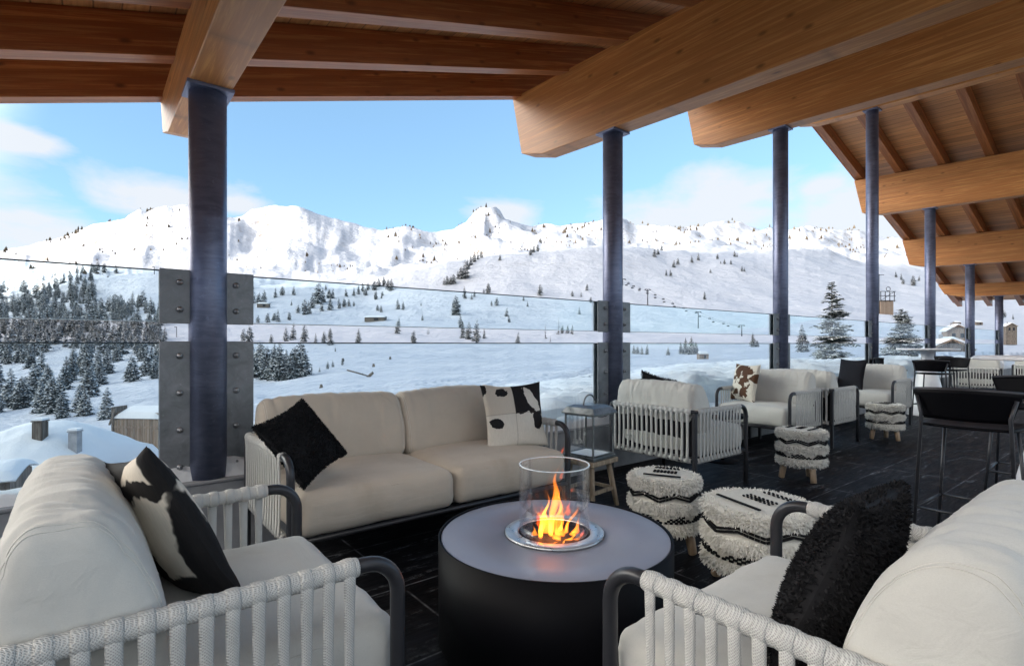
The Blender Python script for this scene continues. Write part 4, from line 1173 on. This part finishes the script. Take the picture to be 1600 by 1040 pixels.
while k<230 and tries<9000:
    tries+=1
    px=rr.uniform(-14,262); y=rr.uniform(428,545); 
    if y<forest_y(px)+5 or (150<px and 432<y<480): continue
    Z=ground_hit(px,y); x=(px-CX)/F*Z; h=lerp(15,28,(y-430)/110)*rr.uniform(.7,1.1)*Z/F; q=rr.randrange(4); a=rr.uniform(0,6.28); c_,s_=math.cos(a)*1.15*h,math.sin(a)*1.15*h; zz=height(x,Z)
    o_=len(m.v); m.v.extend([(x+vx_*c_-vy_*s_,Z+vx_*s_+vy_*c_,zz+vz_*h) for vx_,vy_,vz_ in bv[q]]); m.f.extend([[i+o_ for i in f_] for f_ in bf[q]]); m.m.extend(bm_[q]); m.sm.extend([False]*len(bf[q])); k+=1
tag(m.build('far_conifer_wood',[M['needle'],M['bark']],fix=False),kind='stuff')
A=[(396,475,22),(404,476,18),(412,474,20),(430,465,16),(441,463,14),(459,464,14),(476,493,24),(483,490,20),(488,483,22),(497,475,32),(505,472,22),(503,487,16),(516,485,21),(520,468,15),(514,468,14),(530,482,16),(538,480,13),(545,478,12),(541,463,13),(553,463,13),(560,460,15),(567,458,16),(575,457,15),(585,455,15),(592,452,14),(600,450,14),(606,453,18),(611,455,20),(571,463,11),(587,471,13),(553,479,8),(622,484,16),(630,484,13)]
for px,y,h in A: plant('conifer',px,y,h*1.1,TM,'small dark conifer in the broken band of trees across the middle slope','tree','dark conifers banded across the middle slope',rr)
A=[(395,590,45),(407,590,52),(417,592,48),(428,594,54),(438,596,57),(447,594,44),(453,594,40),(461,592,46),(470,590,52),(478,588,32),(400,585,36),(424,588,40),(433,590,46)]
for px,y,h in A: plant('conifer',px,y,h*1.12,FINE,'snowy conifer in the tight grove right of the nearest steel column','tree','snowy conifers in the grove above the sofa',rr)
A=[(403,505,12),(418,505,16),(427,502,12),(434,504,21),(452,500,14),(380,532,20),(390,533,24),(424,535,14),(447,533,23),(458,531,27),(476,535,28),(516,540,26),(560,535,23)]
for px,y,h in A: plant('conifer',px,y,h*1.05,TM,'rounded conifer scattered on the open snow above the grove','tree','rounded conifers on the open snow',rr)
A=[(694,449,14),(699,448,16),(704,447,14),(709,446,17),(715,441,15),(721,438,20),(727,437,31),(731,425,18),(736,419,20),(741,411,17),(747,405,15),(752,402,13),(781,410,11),(829,401,12),(834,399,11),(840,396,12),(845,394,10)]
for px,y,h in A: plant('conifer',px,y,h,TM,'dark conifer in the diagonal line climbing the shaded dome','tree','conifers climbing the shaded dome',rr)
A=[(646,535,20),(660,503,11),(756,459,9),(763,458,17),(844,463,19),(917,457,12),(726,470,20),(737,470,10),(709,494,26),(713,494,33),(768,481,9),(776,481,14),(723,527,28),(732,529,30),(744,532,37),(658,478,6),(1041,435,11),(1048,434,11),(1101,472,15)]
for px,y,h in A: plant('conifer',px,y,h,TM,'solitary dark conifer on the smooth shaded piste','tree','lone conifers on the shaded piste',rr)
A=[(668,523,9),(852,529,25),(873,524,27),(670,522,12),(860,533,12)]
for px,y,h in A: plant('sparse_conifer',px,y,h,SPARSE,'thin nearly bare conifer left of the second column','tree','thin bare conifers',rr)
A=[(1023,402,15),(1028,399,13),(1034,396,11),(1053,418,13),(1059,414,11),(1081,413,12),(1091,413,13),(1121,409,9),(1132,416,9),(1126,418,6),(1142,420,9),(1110,430,8),(1159,428,10),(1163,429,8),(1148,407,11),(1152,405,9),(1400,432,11),(1408,437,13),(1427,446,17),(1411,445,9),(1436,437,9),(1543,452,8),(1568,497,17),(1583,500,9)]
for px,y,h in A: plant('conifer',px,y,h,TM,'little conifer dotted under the sunlit ridge on the right','tree','little conifers under the right ridge',rr)
sc_=0; tries=0
while sc_<34 and tries<4000:
    tries+=1
    px=rr.uniform(395,930); y=rr.uniform(455,540)
    if noise.noise(Vector((px/45,y/22,7)))<.12: continue
    plant('conifer',px,y,lerp(8,22,(y-455)/85)*rr.uniform(.7,1.2),TM,'loosely scattered small conifer on the open middle slope between the columns','tree','loose conifers between the first columns',rr); sc_+=1
A=[(990,553,15),(996,554,13),(1003,555,14),(1011,556,17),(1044,558,14),(1064,555,20),(1071,556,27),(1080,557,30),(1087,556,20),(1176,543,24),(1183,543,11),(1254,549,46)]
for px,y,h in A: plant('conifer',px,y,h,FINE,'snow flecked young conifer on the flat between second and third columns','tree','young conifers on the flat',rr,zmin=30)
A=[(487,579,9),(499,582,9),(512,577,13),(520,574,11),(535,571,10),(524,550,8)]
for px,y,h in A: plant('bush',px,y,h,TM,'tiny dark bush on the snow field above the sofa','bush','tiny bushes above the sofa',rr)
# the two large near spruces
for px,y,hpx,Z,seed,rad,lab in ((1300,585,150,25,5,.235,'tall open spruce with flecks of snow behind the railing'),(1408,580,100,28,9,.36,'broad shorter spruce behind the railing beside the fourth column')):
    fm,tm=conifer_mesh('spruce',seed,30,13,rad=rad,detail=6,round_=.15 if seed==5 else .55,bare=.34,mats=(M['needlebig'],M['bark']),parts=True)
    x=(px-CX)/F*Z; s=hpx*Z/F
    t=thing('spruce_tree',lab,'tree',(x,Z,hz(y,Z)))
    for nm,me in (('crown',fm),('trunk',tm)):
        o=link(nm,me,t); o.scale=(s,s,s)
# brush and far dwarf pines on the sunlit upper slopes (one mass, past counting)
m=MB()
def tuft(px,y,h,Z):
    x=(px-CX)/F*Z; b=Vector((x,Z,height(x,Z)-.5)); s=h*Z/F
    for k in range(5):
        a=rr.uniform(0,6.28); e=Vector((math.cos(a),math.sin(a),0)); w_=s*rr.uniform(.16,.34); q=rr.uniform(.6,1.1)
        m.add([b-e*w_,b+e*w_,b+e*w_*.7+Vector((0,0,s*.55*q)),b+Vector((0,0,s*q)),b-e*w_*.7+Vector((0,0,s*.5*q))],[(0,1,2,3,4)],0,False)
n=0; tr_=0
while n<1150 and tr_<60000:
    tr_+=1
    px=rr.uniform(0,1560); Z=rr.uniform(800,1480)
    x=(px-CX)/F*Z; y=CY-(base_h(px,Z)-CH)/Z*F
    dens=noise.fractal(Vector((px/42,Z/90,2)),.9,2,4)
    lim=.22 if px<600 else .08
    if dens<lim: continue
    if 380<px<590 and Z>1000: continue
    tuft(px,y,rr.uniform(1.8,5.0)*(1 if rr.random()<.8 else 1.7),Z); n+=1
tag(m.build('distant_brush',M['shrub'],fix=False),kind='stuff')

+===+

(Exercise brief) Using the data above, print every line exactly, omitting pictures.

(Solved problem)
The Blender Python script for this scene continues. Write part 4, from line 1173 on. This part finishes the script. Take the picture to be 1600 by 1040 pixels.
while k<230 and tries<9000:
    tries+=1
    px=rr.uniform(-14,262); y=rr.uniform(428,545); 
    if y<forest_y(px)+5 or (150<px and 432<y<480): continue
    Z=ground_hit(px,y); x=(px-CX)/F*Z; h=lerp(15,28,(y-430)/110)*rr.uniform(.7,1.1)*Z/F; q=rr.randrange(4); a=rr.uniform(0,6.28); c_,s_=math.cos(a)*1.15*h,math.sin(a)*1.15*h; zz=height(x,Z)
    o_=len(m.v); m.v.extend([(x+vx_*c_-vy_*s_,Z+vx_*s_+vy_*c_,zz+vz_*h) for vx_,vy_,vz_ in bv[q]]); m.f.extend([[i+o_ for i in f_] for f_ in bf[q]]); m.m.extend(bm_[q]); m.sm.extend([False]*len(bf[q])); k+=1
tag(m.build('far_conifer_wood',[M['needle'],M['bark']],fix=False),kind='stuff')
A=[(396,475,22),(404,476,18),(412,474,20),(430,465,16),(441,463,14),(459,464,14),(476,493,24),(483,490,20),(488,483,22),(497,475,32),(505,472,22),(503,487,16),(516,485,21),(520,468,15),(514,468,14),(530,482,16),(538,480,13),(545,478,12),(541,463,13),(553,463,13),(560,460,15),(567,458,16),(575,457,15),(585,455,15),(592,452,14),(600,450,14),(606,453,18),(611,455,20),(571,463,11),(587,471,13),(553,479,8),(622,484,16),(630,484,13)]
for px,y,h in A: plant('conifer',px,y,h*1.1,TM,'small dark conifer in the broken band of trees across the middle slope','tree','dark conifers banded across the middle slope',rr)
A=[(395,590,45),(407,590,52),(417,592,48),(428,594,54),(438,596,57),(447,594,44),(453,594,40),(461,592,46),(470,590,52),(478,588,32),(400,585,36),(424,588,40),(433,590,46)]
for px,y,h in A: plant('conifer',px,y,h*1.12,FINE,'snowy conifer in the tight grove right of the nearest steel column','tree','snowy conifers in the grove above the sofa',rr)
A=[(403,505,12),(418,505,16),(427,502,12),(434,504,21),(452,500,14),(380,532,20),(390,533,24),(424,535,14),(447,533,23),(458,531,27),(476,535,28),(516,540,26),(560,535,23)]
for px,y,h in A: plant('conifer',px,y,h*1.05,TM,'rounded conifer scattered on the open snow above the grove','tree','rounded conifers on the open snow',rr)
A=[(694,449,14),(699,448,16),(704,447,14),(709,446,17),(715,441,15),(721,438,20),(727,437,31),(731,425,18),(736,419,20),(741,411,17),(747,405,15),(752,402,13),(781,410,11),(829,401,12),(834,399,11),(840,396,12),(845,394,10)]
for px,y,h in A: plant('conifer',px,y,h,TM,'dark conifer in the diagonal line climbing the shaded dome','tree','conifers climbing the shaded dome',rr)
A=[(646,535,20),(660,503,11),(756,459,9),(763,458,17),(844,463,19),(917,457,12),(726,470,20),(737,470,10),(709,494,26),(713,494,33),(768,481,9),(776,481,14),(723,527,28),(732,529,30),(744,532,37),(658,478,6),(1041,435,11),(1048,434,11),(1101,472,15)]
for px,y,h in A: plant('conifer',px,y,h,TM,'solitary dark conifer on the smooth shaded piste','tree','lone conifers on the shaded piste',rr)
A=[(668,523,9),(852,529,25),(873,524,27),(670,522,12),(860,533,12)]
for px,y,h in A: plant('sparse_conifer',px,y,h,SPARSE,'thin nearly bare conifer left of the second column','tree','thin bare conifers',rr)
A=[(1023,402,15),(1028,399,13),(1034,396,11),(1053,418,13),(1059,414,11),(1081,413,12),(1091,413,13),(1121,409,9),(1132,416,9),(1126,418,6),(1142,420,9),(1110,430,8),(1159,428,10),(1163,429,8),(1148,407,11),(1152,405,9),(1400,432,11),(1408,437,13),(1427,446,17),(1411,445,9),(1436,437,9),(1543,452,8),(1568,497,17),(1583,500,9)]
for px,y,h in A: plant('conifer',px,y,h,TM,'little conifer dotted under the sunlit ridge on the right','tree','little conifers under the right ridge',rr)
sc_=0; tries=0
while sc_<34 and tries<4000:
    tries+=1
    px=rr.uniform(395,930); y=rr.uniform(455,540)
    if noise.noise(Vector((px/45,y/22,7)))<.12: continue
    plant('conifer',px,y,lerp(8,22,(y-455)/85)*rr.uniform(.7,1.2),TM,'loosely scattered small conifer on the open middle slope between the columns','tree','loose conifers between the first columns',rr); sc_+=1
A=[(990,553,15),(996,554,13),(1003,555,14),(1011,556,17),(1044,558,14),(1064,555,20),(1071,556,27),(1080,557,30),(1087,556,20),(1176,543,24),(1183,543,11),(1254,549,46)]
for px,y,h in A: plant('conifer',px,y,h,FINE,'snow flecked young conifer on the flat between second and third columns','tree','young conifers on the flat',rr,zmin=30)
A=[(487,579,9),(499,582,9),(512,577,13),(520,574,11),(535,571,10),(524,550,8)]
for px,y,h in A: plant('bush',px,y,h,TM,'tiny dark bush on the snow field above the sofa','bush','tiny bushes above the sofa',rr)
# the two large near spruces
for px,y,hpx,Z,seed,rad,lab in ((1300,585,150,25,5,.235,'tall open spruce with flecks of snow behind the railing'),(1408,580,100,28,9,.36,'broad shorter spruce behind the railing beside the fourth column')):
    fm,tm=conifer_mesh('spruce',seed,30,13,rad=rad,detail=6,round_=.15 if seed==5 else .55,bare=.34,mats=(M['needlebig'],M['bark']),parts=True)
    x=(px-CX)/F*Z; s=hpx*Z/F
    t=thing('spruce_tree',lab,'tree',(x,Z,hz(y,Z)))
    for nm,me in (('crown',fm),('trunk',tm)):
        o=link(nm,me,t); o.scale=(s,s,s)
# brush and far dwarf pines on the sunlit upper slopes (one mass, past counting)
m=MB()
def tuft(px,y,h,Z):
    x=(px-CX)/F*Z; b=Vector((x,Z,height(x,Z)-.5)); s=h*Z/F
    for k in range(5):
        a=rr.uniform(0,6.28); e=Vector((math.cos(a),math.sin(a),0)); w_=s*rr.uniform(.16,.34); q=rr.uniform(.6,1.1)
        m.add([b-e*w_,b+e*w_,b+e*w_*.7+Vector((0,0,s*.55*q)),b+Vector((0,0,s*q)),b-e*w_*.7+Vector((0,0,s*.5*q))],[(0,1,2,3,4)],0,False)
n=0; tr_=0
while n<1150 and tr_<60000:
    tr_+=1
    px=rr.uniform(0,1560); Z=rr.uniform(800,1480)
    x=(px-CX)/F*Z; y=CY-(base_h(px,Z)-CH)/Z*F
    dens=noise.fractal(Vector((px/42,Z/90,2)),.9,2,4)
    lim=.22 if px<600 else .08
    if dens<lim: continue
    if 380<px<590 and Z>1000: continue
    tuft(px,y,rr.uniform(1.8,5.0)*(1 if rr.random()<.8 else 1.7),Z); n+=1
tag(m.build('distant_brush',M['shrub'],fix=False),kind='stuff')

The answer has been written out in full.